--- Extracted records ---

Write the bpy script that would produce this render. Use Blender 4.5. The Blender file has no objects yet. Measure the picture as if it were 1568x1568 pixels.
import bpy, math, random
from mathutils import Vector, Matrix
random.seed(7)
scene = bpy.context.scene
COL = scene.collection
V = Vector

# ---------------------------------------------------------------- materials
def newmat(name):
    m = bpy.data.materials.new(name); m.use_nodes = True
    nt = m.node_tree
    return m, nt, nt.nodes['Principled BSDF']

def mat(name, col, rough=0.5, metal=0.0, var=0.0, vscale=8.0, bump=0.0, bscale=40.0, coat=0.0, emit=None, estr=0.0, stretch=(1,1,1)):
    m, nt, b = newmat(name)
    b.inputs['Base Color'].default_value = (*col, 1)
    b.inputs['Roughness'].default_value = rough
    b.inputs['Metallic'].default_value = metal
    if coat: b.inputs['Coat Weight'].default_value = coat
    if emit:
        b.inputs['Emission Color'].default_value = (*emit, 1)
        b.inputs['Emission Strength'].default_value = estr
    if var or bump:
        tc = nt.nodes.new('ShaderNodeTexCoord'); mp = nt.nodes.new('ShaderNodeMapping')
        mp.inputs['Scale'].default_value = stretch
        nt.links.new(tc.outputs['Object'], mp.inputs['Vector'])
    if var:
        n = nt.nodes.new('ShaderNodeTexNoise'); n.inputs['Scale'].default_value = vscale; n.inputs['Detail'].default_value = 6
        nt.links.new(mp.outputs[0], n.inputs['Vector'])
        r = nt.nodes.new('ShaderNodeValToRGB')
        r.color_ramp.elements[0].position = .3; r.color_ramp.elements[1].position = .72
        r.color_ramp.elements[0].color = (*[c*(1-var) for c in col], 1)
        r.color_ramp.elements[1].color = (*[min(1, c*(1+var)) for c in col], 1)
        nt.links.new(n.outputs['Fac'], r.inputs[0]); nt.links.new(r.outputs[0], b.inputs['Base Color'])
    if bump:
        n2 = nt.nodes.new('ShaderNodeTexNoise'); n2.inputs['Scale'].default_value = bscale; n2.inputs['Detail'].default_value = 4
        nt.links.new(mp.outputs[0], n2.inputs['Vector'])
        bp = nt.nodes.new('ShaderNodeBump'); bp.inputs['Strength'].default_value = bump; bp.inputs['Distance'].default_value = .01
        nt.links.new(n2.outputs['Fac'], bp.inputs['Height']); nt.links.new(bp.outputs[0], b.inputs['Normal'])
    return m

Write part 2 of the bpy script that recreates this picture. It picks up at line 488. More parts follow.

---

*What to produce*.
Select every line in the records above that contains the word "Write".

*Result of the task*.
Write the bpy script that would produce this render. Use Blender 4.5. The Blender file has no objects yet. Measure the picture as if it were 1568x1568 pixels.
Write part 2 of the bpy script that recreates this picture. It picks up at line 488. More parts follow.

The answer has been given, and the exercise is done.